Equation of the line that perpendicular to the line y = 3x - 1.
Passes through the point (7,4).
As we know that,
Slope of perpendicular line : ax + by + c is b/a.
Slope of line : 3x - y - 1 = 0 is -1/3.
Slope : m = -1/3.
Formula of equation of line.
⇒ (y - y₁) = m(x - x₁).
Using this formula in this question, we get.
⇒ (y - 4) = (-1/3)(x - 7).
⇒ 3(y - 4) = -(x - 7).
⇒ 3y - 12 = - x + 7.
⇒ 3y - 12 + x - 7 = 0.
⇒ x + 3y - 19 = 0.
⇒ x + 3y = 19.
∴ Equation of line is : x + 3y = 19.
MORE INFORMATION.
Different forms of the equation of straight line.

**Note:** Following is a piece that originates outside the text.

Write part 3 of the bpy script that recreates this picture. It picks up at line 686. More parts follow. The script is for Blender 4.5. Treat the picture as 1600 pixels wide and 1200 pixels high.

(1) Slope - Intercept form : y = mx + c.
(2) Slope point form : The equation of a line with slope m and passing through a point (x₁, y₁) is : (y - y₁) = m(x - x₁).
(3) Two point form : (y - y₁) = [(y₂ - y₁)/(x₂ - x₁)](x - x₁).
(4) Intercept form : x/a + y/b = 1.
(5) Normal (perpendicular) form of line : x cosα + y sinα = p.
(6) Parametric form (distance form) : (x - x₁)/cosθ = (y - y₁)/sinθ = r.